А вот описание Чичикова в «Мертвых душах»:
«В бричке сидел господин, не красавец, но и не дурной наружности, ни слишком толст, ни слишком тонок; нельзя сказать, чтобы стар, однако ж и не так, чтобы слишком молод».
Хармс пытается найти свою новую манеру письма, которую можно было бы определить как «неореалистическую». Она характеризуется неторопливыми и неспешными описаниями в духе классической русской прозы XIX века (прежде всего можно назвать того же Гоголя) со значительным акцентом на процессе рассказывания и активной позицией повествователя, постоянно обнажающего сам прием рассказывания. При этом абсурдирующие элементы теперь переносятся в сильные позиции текста: легко увидеть, например, что в рассказе об Иване Яковлевиче нет ничего абсурдного, алогичного, но зато сам рассказ обрывается как бы на середине:
«Иван Яковлевич свернул папиросу и закурил. В коридоре раздалось три звонка.
— Это ко мне, — сказал Иван Яковлевич, продолжая сидеть на диване и курить».
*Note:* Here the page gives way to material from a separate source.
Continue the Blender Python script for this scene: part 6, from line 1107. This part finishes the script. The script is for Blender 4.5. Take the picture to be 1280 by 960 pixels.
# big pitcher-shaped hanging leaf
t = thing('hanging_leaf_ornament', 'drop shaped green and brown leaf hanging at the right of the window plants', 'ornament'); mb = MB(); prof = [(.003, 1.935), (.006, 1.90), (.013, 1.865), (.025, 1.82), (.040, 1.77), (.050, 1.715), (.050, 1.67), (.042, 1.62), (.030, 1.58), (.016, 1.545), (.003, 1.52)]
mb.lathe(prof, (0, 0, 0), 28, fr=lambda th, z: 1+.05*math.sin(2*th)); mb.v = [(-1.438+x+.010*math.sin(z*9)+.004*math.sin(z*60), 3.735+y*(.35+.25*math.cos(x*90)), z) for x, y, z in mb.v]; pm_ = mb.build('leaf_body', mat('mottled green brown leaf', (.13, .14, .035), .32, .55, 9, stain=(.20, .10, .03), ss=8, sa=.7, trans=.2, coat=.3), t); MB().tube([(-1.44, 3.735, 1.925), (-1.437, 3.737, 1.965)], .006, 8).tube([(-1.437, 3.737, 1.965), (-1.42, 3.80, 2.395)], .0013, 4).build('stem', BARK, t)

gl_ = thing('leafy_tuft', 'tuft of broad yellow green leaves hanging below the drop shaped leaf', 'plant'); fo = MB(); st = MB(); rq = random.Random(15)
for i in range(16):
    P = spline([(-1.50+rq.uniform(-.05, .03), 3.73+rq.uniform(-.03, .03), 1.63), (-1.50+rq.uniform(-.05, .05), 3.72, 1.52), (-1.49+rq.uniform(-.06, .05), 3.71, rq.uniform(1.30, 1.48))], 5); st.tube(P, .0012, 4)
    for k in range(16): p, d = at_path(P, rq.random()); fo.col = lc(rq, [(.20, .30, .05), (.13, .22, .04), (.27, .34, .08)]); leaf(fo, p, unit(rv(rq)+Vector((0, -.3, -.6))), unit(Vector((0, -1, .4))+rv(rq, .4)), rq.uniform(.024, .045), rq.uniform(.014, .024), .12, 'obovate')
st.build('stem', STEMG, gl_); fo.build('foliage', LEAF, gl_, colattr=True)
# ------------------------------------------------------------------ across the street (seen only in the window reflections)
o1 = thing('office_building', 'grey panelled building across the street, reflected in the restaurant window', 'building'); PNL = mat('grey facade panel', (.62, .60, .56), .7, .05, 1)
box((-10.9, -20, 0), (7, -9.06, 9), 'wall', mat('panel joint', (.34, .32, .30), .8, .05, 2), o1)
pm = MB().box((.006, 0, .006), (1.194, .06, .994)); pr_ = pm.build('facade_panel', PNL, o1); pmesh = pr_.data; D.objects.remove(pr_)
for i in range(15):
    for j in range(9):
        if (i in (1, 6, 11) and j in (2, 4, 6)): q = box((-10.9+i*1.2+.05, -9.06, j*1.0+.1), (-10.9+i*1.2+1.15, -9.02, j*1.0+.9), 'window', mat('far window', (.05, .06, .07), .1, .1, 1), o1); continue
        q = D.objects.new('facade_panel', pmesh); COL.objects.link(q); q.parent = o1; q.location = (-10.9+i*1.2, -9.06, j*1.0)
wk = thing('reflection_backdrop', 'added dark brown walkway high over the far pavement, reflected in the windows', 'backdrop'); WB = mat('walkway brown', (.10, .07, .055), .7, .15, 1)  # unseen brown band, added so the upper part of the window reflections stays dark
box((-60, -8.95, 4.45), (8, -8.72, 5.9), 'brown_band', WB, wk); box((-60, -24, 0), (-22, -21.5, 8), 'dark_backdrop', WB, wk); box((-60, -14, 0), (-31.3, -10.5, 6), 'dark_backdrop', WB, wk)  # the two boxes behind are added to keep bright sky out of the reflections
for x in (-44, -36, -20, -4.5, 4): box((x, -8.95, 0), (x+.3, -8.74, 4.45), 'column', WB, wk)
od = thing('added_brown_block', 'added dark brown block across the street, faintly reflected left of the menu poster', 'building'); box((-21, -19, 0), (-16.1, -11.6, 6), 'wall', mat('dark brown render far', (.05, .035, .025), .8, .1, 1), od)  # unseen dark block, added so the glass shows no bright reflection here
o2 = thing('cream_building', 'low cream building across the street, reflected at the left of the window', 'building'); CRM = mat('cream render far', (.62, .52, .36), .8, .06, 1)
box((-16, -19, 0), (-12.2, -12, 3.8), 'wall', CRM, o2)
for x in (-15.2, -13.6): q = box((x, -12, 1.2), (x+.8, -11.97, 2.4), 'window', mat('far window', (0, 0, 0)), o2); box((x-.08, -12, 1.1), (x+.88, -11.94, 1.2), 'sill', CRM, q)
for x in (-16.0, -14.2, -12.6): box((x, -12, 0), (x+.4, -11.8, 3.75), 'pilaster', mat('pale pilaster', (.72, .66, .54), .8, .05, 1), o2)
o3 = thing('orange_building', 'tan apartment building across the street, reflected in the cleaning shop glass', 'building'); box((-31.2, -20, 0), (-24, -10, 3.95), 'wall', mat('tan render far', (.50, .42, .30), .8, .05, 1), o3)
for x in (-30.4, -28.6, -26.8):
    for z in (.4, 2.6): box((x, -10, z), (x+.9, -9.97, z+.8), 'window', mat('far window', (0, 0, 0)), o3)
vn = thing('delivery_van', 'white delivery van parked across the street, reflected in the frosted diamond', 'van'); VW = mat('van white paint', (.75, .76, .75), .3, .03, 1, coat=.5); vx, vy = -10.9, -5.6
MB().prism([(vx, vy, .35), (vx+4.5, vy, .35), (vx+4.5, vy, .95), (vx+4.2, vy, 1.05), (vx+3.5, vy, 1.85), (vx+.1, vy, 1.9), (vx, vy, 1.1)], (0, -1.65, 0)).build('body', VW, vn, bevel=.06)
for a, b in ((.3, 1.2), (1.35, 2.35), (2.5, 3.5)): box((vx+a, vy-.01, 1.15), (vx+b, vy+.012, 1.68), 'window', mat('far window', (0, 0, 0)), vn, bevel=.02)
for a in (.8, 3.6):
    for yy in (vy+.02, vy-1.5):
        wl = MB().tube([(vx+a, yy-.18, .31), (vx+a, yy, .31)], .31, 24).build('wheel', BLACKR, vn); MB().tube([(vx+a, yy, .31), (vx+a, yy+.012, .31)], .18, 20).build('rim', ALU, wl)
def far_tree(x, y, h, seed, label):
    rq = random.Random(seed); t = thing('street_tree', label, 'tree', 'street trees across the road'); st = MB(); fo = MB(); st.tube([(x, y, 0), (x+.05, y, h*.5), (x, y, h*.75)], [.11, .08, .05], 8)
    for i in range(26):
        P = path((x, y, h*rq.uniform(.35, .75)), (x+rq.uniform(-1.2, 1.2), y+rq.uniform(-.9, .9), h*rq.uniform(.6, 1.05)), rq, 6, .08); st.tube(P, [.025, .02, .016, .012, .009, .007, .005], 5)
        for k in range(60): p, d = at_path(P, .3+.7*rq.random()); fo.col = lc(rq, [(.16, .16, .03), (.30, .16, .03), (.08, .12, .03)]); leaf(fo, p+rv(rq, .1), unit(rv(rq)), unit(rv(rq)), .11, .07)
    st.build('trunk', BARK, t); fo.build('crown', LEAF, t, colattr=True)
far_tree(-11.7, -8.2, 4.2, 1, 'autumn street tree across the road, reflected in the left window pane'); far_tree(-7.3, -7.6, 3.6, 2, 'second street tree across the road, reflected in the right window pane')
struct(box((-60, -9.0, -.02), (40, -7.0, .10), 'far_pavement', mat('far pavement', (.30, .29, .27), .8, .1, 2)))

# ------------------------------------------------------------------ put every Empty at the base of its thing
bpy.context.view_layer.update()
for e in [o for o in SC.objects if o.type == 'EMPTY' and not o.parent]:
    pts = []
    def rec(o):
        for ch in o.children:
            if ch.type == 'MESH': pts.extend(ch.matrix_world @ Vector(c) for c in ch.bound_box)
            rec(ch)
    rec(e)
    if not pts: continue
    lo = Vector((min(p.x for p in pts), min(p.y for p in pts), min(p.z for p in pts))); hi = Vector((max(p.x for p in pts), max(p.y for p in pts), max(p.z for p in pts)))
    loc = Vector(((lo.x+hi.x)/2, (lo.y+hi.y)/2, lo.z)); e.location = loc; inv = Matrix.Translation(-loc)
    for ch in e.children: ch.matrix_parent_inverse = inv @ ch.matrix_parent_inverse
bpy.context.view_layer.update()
Появление нового персонажа должно было бы вывести сюжет на новый виток, однако Иван Яковлевич словно отказывается исполнять ту роль, которая отведена ему по законам сюжетосложения. Рассказ на этом месте заканчивается, и его финал превращается в некий повествовательный курсив, резко нарушающий читательские ожидания. Стоит вспомнить, как завершается гоголевский рассказ об Иване Федоровиче Шпоньке и его тетушке из «Вечеров на хуторе близ Диканьки»: читателю объявляется, что о новом замысле тетушки он узнает из следующей главы, тогда как рассказ на этом просто обрывается и никакой следующей главы не возникает.